How did Martin Scorsese allow Ben Kingsley to relive a cherished childhood memory?
We all have that one film we watched as a kid and will forever have a connection to. Usually, it’s something heartwarming or fantastical that taught us how to really feel something or the true meaning of life. Sometimes, we or our parents keep this well documented so we can go on watching it forever, but sometimes, whether due to the fog of memory or technological advancement, those movies seem lost forever.
Sometimes, a cinematic great might help us rekindle our long-lost film love, or at least that’s what Martin Scorsese was able to do for Ben Kingsley.
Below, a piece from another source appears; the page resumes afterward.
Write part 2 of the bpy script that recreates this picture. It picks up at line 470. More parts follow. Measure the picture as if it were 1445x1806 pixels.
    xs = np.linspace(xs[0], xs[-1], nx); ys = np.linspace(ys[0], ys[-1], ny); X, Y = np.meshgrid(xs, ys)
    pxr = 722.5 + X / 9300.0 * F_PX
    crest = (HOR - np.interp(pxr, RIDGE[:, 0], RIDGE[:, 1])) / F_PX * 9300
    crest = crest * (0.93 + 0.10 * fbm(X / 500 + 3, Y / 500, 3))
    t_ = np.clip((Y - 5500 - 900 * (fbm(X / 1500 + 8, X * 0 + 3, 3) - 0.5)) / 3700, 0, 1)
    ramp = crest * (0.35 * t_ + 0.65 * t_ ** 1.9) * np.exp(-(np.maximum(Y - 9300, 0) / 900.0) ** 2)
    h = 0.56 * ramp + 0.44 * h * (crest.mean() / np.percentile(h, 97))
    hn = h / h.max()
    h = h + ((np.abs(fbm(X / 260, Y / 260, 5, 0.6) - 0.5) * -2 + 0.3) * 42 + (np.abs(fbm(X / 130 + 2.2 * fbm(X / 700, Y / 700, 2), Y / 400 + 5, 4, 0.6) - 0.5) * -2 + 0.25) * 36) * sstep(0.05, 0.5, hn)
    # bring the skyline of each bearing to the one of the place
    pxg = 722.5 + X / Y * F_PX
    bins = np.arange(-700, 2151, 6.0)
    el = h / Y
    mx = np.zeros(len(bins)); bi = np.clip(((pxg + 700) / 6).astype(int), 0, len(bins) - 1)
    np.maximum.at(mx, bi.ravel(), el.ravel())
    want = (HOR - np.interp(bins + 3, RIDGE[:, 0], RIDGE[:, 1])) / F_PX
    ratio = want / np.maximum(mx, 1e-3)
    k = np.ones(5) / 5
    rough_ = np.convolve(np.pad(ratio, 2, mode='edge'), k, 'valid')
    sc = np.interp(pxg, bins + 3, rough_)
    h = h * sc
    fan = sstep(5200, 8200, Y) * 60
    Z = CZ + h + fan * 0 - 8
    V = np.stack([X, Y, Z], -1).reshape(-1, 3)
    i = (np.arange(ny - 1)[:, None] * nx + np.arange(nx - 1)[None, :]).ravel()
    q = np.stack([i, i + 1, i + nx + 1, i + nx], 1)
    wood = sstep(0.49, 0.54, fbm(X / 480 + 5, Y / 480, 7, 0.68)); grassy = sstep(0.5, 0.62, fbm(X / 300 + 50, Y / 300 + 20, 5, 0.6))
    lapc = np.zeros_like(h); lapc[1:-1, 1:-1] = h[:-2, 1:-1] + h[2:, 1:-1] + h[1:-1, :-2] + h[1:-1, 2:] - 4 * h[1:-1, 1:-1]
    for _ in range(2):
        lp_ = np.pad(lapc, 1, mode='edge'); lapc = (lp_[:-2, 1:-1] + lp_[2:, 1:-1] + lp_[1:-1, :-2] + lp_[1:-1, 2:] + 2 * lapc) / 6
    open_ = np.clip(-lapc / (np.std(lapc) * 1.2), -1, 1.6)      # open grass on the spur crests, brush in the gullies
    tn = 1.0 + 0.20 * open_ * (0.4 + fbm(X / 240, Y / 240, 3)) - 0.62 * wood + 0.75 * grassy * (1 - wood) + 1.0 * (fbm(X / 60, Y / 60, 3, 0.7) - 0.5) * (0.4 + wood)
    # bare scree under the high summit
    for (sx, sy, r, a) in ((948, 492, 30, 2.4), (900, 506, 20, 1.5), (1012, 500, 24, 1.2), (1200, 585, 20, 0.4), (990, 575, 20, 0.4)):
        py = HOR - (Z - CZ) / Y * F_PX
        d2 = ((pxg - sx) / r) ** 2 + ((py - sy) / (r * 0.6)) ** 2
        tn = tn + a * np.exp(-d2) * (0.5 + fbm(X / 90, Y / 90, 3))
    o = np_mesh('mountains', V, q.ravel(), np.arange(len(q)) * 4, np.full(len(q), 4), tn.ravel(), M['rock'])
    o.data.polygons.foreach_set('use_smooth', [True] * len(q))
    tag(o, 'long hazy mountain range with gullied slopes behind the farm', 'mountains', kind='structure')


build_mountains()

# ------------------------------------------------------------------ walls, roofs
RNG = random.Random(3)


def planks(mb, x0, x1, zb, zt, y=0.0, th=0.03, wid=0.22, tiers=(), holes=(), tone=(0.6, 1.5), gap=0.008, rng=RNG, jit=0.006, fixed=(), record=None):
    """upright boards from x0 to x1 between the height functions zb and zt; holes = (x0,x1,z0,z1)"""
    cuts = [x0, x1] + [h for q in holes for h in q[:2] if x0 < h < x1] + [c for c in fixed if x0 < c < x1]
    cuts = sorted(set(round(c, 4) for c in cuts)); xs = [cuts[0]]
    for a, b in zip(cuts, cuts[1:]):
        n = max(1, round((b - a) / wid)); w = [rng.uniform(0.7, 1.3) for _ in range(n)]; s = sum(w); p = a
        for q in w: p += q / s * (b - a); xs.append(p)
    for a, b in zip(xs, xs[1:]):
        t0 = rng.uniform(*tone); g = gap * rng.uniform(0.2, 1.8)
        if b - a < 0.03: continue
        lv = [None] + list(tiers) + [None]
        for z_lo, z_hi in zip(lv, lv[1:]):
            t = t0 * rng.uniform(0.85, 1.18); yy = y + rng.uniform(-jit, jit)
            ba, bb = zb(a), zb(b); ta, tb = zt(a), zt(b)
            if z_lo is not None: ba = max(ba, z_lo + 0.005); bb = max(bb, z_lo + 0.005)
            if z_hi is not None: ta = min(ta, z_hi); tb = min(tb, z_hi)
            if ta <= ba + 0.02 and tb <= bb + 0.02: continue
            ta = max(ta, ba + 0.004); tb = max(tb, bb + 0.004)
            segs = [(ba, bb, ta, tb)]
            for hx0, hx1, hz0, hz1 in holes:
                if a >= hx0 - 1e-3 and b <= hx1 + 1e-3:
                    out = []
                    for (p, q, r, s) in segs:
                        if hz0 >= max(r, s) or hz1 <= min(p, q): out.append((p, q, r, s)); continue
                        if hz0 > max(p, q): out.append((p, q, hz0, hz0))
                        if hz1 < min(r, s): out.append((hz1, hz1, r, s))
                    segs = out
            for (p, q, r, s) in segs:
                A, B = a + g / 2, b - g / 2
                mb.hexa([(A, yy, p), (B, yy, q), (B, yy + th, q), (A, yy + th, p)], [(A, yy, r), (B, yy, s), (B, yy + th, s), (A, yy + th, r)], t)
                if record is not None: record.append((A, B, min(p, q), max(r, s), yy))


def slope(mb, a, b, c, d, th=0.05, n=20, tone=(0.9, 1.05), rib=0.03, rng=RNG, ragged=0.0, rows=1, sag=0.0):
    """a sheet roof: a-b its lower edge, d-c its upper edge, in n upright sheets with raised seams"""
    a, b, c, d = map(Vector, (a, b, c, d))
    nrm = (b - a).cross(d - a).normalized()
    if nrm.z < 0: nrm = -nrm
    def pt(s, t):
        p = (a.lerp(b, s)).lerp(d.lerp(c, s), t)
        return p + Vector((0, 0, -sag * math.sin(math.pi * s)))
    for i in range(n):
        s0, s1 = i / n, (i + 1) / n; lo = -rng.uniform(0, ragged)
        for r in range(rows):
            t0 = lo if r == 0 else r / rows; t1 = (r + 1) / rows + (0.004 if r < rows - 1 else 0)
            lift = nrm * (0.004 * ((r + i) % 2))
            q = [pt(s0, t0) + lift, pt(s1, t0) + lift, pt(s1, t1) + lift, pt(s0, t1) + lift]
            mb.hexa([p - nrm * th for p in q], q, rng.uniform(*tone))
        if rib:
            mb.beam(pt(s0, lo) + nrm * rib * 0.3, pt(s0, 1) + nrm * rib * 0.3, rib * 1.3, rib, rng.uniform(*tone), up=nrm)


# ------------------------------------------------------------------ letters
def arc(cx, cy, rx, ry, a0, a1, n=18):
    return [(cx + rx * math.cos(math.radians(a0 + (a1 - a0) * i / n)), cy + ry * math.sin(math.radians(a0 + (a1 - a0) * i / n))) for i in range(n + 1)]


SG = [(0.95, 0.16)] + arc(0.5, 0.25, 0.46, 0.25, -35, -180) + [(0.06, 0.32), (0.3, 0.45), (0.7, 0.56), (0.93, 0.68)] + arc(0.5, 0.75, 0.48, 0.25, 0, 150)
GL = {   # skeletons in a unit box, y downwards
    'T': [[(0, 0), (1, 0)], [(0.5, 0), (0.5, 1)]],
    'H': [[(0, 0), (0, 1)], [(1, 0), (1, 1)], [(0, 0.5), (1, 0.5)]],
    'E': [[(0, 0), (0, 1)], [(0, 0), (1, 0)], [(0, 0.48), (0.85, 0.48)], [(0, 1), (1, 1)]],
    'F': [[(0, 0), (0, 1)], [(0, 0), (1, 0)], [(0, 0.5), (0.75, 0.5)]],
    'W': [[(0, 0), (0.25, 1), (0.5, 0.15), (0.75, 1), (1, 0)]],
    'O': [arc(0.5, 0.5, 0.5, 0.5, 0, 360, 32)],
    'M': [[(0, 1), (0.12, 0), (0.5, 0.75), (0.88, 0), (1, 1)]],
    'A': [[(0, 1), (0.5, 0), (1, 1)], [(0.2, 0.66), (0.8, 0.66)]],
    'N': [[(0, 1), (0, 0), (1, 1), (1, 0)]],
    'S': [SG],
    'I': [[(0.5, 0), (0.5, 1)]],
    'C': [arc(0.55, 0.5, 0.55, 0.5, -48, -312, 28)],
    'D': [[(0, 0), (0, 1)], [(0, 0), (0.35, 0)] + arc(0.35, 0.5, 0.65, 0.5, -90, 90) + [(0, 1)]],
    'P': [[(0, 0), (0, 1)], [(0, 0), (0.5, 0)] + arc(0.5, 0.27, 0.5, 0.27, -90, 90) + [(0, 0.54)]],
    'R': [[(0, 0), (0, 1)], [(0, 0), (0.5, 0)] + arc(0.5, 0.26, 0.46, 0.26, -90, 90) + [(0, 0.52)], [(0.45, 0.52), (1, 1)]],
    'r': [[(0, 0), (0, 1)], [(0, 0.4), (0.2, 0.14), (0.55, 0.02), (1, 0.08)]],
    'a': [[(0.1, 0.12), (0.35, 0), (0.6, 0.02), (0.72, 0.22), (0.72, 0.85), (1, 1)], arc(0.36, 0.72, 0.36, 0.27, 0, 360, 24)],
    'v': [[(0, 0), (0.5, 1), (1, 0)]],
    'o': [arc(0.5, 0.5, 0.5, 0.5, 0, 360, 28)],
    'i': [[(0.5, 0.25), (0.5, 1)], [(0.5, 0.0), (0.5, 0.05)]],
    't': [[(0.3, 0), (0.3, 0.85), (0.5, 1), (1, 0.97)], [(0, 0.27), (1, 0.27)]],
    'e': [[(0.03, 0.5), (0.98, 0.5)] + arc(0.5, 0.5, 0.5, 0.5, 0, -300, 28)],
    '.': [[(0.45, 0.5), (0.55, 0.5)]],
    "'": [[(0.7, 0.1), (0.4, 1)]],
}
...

Somewhere along the line, while working together on Shutter Island and Hugo, the actor and director got talking about films from their childhood, and Kingley’s pick was a little-known British-Italian film called Never Take No For an Answer.
When asked about his film inspirations by HeyUGuys, Kingsley cited the film as the reason he knew he would be an actor, “Four! I was four when I went into the cinema, and it was extraordinary… The film is made… in the ’50s, and it takes place in post-war Italy.” He explained that the film follows a little boy, who looked extraordinarily like him as a child, orphaned in the war and left with nothing but a donkey, with whom he runs a haulage business. When the donkey falls ill, the little boy travels to Rome to get a pardon from the pope to allow his donkey to die in the church.
“It’s like an odyssey, like a Greek odyssey.. the last shot in the movie is the boy leading his donkey through the hole they bash through the masonry… I was uncontrollable. ‘Never take no for an answer.’ it’s going to be on my gravestone!” Clearly, it’s one of those films that truly touched Kingsley’s soul as a child.
And, of course, when Kingsley told Scorsese about this touching moment, he took it incredibly seriously. As any true lover of cinema should. “Within a week of telling Marty about this film, he’s given me the DVD. So now I can watch it and cry all over again,” Kingsley explained. This isn’t the least surprising given Scorsese reputation as a true film obsessive.
Scorsese’s dedication to preserving film as an art won him a Robert Osborne Award for the preservation of cinema at the 2018 TCM Film Festival. He is renowned for championing independent filmmakers, not only through praise and foundations but also through producing films by little-known up-and-coming filmmakers. Even Kingsley stated that he had about “40,000 films on a big computer in his hotel room”.
So, really, it’s not that surprising that the iconic director was able to rekindle Kingsley with his favourite childhood film within a week. Knowing Scorsese, he was already in possession of the obscure film and simply had to figure out where he might have stored it among the rest of his insane collection.